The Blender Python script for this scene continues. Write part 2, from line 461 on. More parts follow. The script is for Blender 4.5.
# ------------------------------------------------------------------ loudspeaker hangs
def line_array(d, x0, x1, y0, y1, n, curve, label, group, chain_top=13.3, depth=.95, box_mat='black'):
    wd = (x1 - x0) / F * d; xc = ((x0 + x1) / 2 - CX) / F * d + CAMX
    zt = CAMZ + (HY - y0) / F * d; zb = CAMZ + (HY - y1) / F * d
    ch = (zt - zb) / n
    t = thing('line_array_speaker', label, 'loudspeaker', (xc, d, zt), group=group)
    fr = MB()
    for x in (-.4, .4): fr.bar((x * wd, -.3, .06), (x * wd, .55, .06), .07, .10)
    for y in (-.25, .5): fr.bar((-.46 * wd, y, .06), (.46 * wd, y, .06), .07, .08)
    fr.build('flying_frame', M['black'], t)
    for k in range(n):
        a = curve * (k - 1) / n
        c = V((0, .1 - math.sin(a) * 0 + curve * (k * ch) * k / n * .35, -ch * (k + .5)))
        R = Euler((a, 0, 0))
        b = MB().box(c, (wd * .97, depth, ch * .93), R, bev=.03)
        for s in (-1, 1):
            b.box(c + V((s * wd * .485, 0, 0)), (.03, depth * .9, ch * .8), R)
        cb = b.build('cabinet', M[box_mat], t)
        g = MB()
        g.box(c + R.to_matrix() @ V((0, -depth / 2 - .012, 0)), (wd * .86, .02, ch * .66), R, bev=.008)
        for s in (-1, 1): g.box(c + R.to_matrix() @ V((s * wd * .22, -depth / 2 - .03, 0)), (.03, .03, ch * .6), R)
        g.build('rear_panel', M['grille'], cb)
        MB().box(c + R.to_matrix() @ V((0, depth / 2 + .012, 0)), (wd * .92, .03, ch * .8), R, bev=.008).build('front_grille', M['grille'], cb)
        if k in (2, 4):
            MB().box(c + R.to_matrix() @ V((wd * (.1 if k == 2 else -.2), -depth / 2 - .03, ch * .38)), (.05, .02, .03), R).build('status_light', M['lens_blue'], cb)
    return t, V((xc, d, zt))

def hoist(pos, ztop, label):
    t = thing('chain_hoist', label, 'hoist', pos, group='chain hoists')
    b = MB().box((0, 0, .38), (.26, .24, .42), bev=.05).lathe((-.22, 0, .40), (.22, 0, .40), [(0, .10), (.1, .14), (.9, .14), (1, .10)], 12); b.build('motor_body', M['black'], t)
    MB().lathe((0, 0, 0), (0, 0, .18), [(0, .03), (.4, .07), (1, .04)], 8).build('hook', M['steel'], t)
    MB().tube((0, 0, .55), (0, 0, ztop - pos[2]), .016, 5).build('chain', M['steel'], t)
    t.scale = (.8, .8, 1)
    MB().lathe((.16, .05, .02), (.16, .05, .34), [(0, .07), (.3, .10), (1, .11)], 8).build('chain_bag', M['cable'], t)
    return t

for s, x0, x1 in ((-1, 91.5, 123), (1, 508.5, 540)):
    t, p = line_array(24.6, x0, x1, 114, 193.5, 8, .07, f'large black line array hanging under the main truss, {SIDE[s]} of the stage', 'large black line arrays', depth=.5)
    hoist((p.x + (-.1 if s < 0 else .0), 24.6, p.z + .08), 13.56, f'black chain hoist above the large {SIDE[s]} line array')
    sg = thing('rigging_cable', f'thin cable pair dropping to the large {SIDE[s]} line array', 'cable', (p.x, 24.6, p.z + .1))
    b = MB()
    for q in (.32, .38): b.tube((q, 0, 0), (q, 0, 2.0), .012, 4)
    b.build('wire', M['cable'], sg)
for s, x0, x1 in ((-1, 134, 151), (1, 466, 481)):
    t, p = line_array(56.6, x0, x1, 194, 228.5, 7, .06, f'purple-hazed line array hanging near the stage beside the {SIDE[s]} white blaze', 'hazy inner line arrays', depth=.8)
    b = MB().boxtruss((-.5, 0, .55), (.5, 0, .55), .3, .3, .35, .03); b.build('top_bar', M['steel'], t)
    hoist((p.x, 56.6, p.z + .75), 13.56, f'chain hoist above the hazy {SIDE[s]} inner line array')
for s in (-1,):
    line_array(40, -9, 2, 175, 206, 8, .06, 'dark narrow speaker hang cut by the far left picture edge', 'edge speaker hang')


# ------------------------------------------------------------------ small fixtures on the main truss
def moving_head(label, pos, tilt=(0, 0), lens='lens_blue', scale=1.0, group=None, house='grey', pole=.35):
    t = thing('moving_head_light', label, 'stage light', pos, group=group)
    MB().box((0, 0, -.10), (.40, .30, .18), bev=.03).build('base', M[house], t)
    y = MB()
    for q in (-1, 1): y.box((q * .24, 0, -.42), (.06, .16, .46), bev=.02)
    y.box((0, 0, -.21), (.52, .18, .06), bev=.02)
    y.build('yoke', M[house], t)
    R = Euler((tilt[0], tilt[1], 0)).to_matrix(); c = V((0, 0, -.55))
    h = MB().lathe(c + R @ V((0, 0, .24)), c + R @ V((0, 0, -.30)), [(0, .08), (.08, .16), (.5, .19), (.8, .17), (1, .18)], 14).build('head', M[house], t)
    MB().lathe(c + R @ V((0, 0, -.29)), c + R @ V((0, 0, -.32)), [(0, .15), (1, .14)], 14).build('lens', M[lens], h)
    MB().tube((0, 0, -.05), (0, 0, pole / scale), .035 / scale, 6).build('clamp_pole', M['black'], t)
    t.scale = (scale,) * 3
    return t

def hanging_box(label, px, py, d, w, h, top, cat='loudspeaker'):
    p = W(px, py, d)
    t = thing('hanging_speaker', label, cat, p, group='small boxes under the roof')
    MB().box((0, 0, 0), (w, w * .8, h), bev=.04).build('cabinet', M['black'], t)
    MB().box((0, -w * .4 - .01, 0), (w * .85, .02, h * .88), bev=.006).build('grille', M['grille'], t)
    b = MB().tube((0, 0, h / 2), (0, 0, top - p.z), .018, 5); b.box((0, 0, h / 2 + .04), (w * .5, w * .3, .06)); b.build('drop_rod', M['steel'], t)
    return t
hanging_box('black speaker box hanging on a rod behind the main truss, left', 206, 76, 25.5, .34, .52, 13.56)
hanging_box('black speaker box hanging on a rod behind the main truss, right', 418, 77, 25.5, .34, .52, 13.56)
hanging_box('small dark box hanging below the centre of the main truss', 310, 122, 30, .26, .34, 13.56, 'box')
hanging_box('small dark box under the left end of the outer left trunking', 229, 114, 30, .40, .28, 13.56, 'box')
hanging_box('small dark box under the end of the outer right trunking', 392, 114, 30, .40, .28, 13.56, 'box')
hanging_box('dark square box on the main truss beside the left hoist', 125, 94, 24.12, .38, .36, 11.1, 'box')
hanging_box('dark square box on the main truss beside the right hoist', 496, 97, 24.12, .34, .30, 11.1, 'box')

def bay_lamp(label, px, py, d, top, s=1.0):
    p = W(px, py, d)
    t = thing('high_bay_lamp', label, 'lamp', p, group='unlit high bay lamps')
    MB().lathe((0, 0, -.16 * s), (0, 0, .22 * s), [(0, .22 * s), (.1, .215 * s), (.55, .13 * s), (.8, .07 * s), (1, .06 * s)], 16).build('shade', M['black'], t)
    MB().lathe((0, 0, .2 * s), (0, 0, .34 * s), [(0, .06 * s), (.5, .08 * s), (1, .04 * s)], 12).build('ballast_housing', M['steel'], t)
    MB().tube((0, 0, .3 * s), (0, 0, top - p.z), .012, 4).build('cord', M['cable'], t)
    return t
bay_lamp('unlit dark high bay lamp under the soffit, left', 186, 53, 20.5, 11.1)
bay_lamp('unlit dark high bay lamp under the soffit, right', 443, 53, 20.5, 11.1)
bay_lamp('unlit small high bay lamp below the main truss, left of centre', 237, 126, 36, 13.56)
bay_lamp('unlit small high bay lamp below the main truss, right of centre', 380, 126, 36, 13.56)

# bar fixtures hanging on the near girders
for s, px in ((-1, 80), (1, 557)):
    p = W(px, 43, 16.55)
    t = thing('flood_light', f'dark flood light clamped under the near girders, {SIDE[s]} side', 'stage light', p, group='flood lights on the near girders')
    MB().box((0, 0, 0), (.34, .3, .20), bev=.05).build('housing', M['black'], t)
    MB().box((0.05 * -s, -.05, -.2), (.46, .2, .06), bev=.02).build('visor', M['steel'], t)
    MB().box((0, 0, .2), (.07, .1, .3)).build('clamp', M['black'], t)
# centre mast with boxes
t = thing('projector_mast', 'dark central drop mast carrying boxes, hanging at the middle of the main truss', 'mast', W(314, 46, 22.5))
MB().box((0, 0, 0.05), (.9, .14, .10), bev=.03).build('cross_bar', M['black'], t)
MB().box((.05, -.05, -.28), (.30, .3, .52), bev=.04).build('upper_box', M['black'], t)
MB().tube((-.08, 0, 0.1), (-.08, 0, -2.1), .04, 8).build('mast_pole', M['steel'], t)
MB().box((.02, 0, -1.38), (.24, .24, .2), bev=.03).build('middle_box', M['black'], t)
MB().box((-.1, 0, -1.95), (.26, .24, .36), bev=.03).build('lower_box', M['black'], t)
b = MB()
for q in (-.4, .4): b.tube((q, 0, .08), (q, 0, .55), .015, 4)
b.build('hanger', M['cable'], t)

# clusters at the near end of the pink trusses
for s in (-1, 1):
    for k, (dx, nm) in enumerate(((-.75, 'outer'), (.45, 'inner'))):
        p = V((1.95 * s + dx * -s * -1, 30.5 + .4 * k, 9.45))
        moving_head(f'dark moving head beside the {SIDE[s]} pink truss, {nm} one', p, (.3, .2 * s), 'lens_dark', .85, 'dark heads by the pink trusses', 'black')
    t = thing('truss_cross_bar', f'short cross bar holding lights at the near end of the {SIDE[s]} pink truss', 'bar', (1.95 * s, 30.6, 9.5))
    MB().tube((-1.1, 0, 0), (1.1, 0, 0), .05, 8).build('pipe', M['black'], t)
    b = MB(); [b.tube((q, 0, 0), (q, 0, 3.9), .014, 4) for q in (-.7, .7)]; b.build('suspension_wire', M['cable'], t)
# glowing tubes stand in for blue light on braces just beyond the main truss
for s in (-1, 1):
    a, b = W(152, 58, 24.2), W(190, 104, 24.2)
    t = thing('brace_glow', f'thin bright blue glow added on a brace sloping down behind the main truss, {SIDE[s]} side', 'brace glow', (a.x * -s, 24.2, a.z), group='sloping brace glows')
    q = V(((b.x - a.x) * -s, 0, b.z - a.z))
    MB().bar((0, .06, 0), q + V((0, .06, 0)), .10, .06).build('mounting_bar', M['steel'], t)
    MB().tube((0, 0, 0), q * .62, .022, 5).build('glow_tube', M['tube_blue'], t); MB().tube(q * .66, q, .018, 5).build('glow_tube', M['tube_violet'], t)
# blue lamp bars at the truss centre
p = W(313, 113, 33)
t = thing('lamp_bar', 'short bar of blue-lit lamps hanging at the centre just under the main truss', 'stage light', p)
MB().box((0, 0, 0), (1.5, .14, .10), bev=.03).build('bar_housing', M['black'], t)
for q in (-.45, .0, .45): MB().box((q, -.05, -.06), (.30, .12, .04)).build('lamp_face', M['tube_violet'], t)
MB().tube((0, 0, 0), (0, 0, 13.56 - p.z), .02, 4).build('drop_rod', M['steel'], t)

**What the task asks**
Repeat the material word for word from its opening line up to and including the line containing "return t, V((xc, d, zt))".

**Completed task**
The Blender Python script for this scene continues. Write part 2, from line 461 on. More parts follow. The script is for Blender 4.5.
# ------------------------------------------------------------------ loudspeaker hangs
def line_array(d, x0, x1, y0, y1, n, curve, label, group, chain_top=13.3, depth=.95, box_mat='black'):
    wd = (x1 - x0) / F * d; xc = ((x0 + x1) / 2 - CX) / F * d + CAMX
    zt = CAMZ + (HY - y0) / F * d; zb = CAMZ + (HY - y1) / F * d
    ch = (zt - zb) / n
    t = thing('line_array_speaker', label, 'loudspeaker', (xc, d, zt), group=group)
    fr = MB()
    for x in (-.4, .4): fr.bar((x * wd, -.3, .06), (x * wd, .55, .06), .07, .10)
    for y in (-.25, .5): fr.bar((-.46 * wd, y, .06), (.46 * wd, y, .06), .07, .08)
    fr.build('flying_frame', M['black'], t)
    for k in range(n):
        a = curve * (k - 1) / n
        c = V((0, .1 - math.sin(a) * 0 + curve * (k * ch) * k / n * .35, -ch * (k + .5)))
        R = Euler((a, 0, 0))
        b = MB().box(c, (wd * .97, depth, ch * .93), R, bev=.03)
        for s in (-1, 1):
            b.box(c + V((s * wd * .485, 0, 0)), (.03, depth * .9, ch * .8), R)
        cb = b.build('cabinet', M[box_mat], t)
        g = MB()
        g.box(c + R.to_matrix() @ V((0, -depth / 2 - .012, 0)), (wd * .86, .02, ch * .66), R, bev=.008)
        for s in (-1, 1): g.box(c + R.to_matrix() @ V((s * wd * .22, -depth / 2 - .03, 0)), (.03, .03, ch * .6), R)
        g.build('rear_panel', M['grille'], cb)
        MB().box(c + R.to_matrix() @ V((0, depth / 2 + .012, 0)), (wd * .92, .03, ch * .8), R, bev=.008).build('front_grille', M['grille'], cb)
        if k in (2, 4):
            MB().box(c + R.to_matrix() @ V((wd * (.1 if k == 2 else -.2), -depth / 2 - .03, ch * .38)), (.05, .02, .03), R).build('status_light', M['lens_blue'], cb)
    return t, V((xc, d, zt))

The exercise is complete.